Ce disque a tourné en boucle sur nos lecteurs ces dernières semaines, et pour cause : il s'agit d'une des meilleures compilations qu'on ait pu entendre depuis longtemps. Après La Contra Ola qui s'intéressait à la scène post-punk et new wave espagnole, le directeur artistique et chercheur Loïc Diaz Ronda a décidé cette fois-ci de mettre en avant un autre aspect de la scène cassette ibérique des années 1980 : les expérimentations électroniques ambient. En effet, sur ces bandes, on trouvait toujours à la fin des titres plus calmes et immersifs, amenant les sonorités post-industrielles vers des paysages parfois exotiques. En France, on pouvait sentir le même phénomène avec des formations comme Vox Populi!, Désaccord Majeur et bien d'autres. Mais pour la première fois, un disque se propose de rendre hommage à ces bidouilleurs lo-fi, adeptes du do it yourself, et qui, avec un matériau rudimentaire, arrivaient à évoquer des espaces de rêves.
L'accent est donc mis ici, à travers une vingtaine de morceaux et une douzaine de projets, sur ceux qui sont allés piocher dans des cultures extra occidentales pour créer des voyages auditifs uniques qui n'ont, finalement, quasiment pas vieilli. De la mélancolie hallucinée de Miguel A. Ruiz à la beauté minimale de Victor Nubla, le travail sur la boucle et son pouvoir hypnotique est prédominant. Luis Delgado et Suso Saiz explorent, quant à eux, plus le pouvoir enivrant du drone, créant une sorte de psychédélisme ultra épuré qui se prête forcément à l'accompagnement de substances psychotropes.

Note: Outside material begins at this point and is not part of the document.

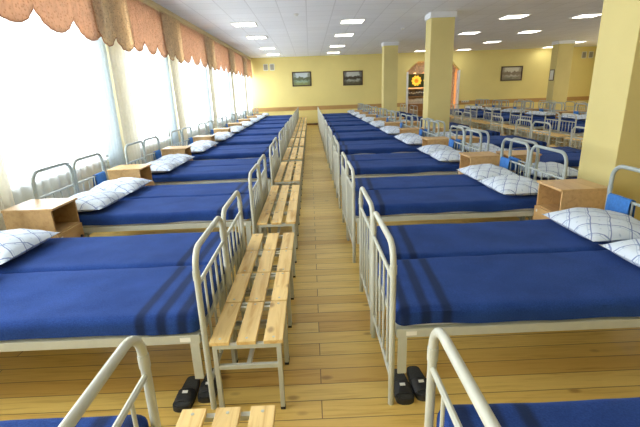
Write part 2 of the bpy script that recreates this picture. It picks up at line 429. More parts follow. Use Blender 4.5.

Mais si Esplendor Geométrico ou Victor Nubla (Macromassa) sont connus des amateurs, toutes les autres formations relèvent plus de la découverte tant elles ont œuvré dans l'underground. Parmi les perles rassemblées ici, on pourrait citer "Malagueñas 2" de Javier Segura, superbe dark ambient maritime digne des meilleurs Troum ou encore "Adjudicado a la danza" de Camino al Desván, où l'onirisme flippant à base de boucles de violon et de synthés analogiques rappelle forcément l'univers de Hermann Kopp. Le mélange de traitements électroniques et d'instruments folk est encore plus poussé chez Finis Africae, touchant à une certaine forme de surréalisme que pouvaient parfois atteindre les formations post-industrielles. Esplendor Geométrico sont, quant à eux, devenus un peu des références dans la combinaison de mécaniques répétitives avec des samples orientaux. Et on appréciera aussi le côté très bricolé et artisanal de Mataparda et Orféón Gagarin.
Dans tous les cas, nous sommes très loin du new age ici. Les sources sont plus à trouver dans les courants cosmiques allemands des années 1970, dans les albums solo de Brian Eno et bien sûr dans les hybridations nées de la scène cassette, où il arrivait souvent que des sons tribaux puissent rencontrer la froideur des bruitages urbains. Cela dit, la compilation dépasse le document historique pour proposer une immersion dans un monde spectral et étrange, où l'imagination peut se laisser aller sans limites. Car derrière l'aspect contemplatif, il y a aussi quelque chose d'assez farfelu et libre qui se dégage, et qui rend le tout d'autant plus appréciable.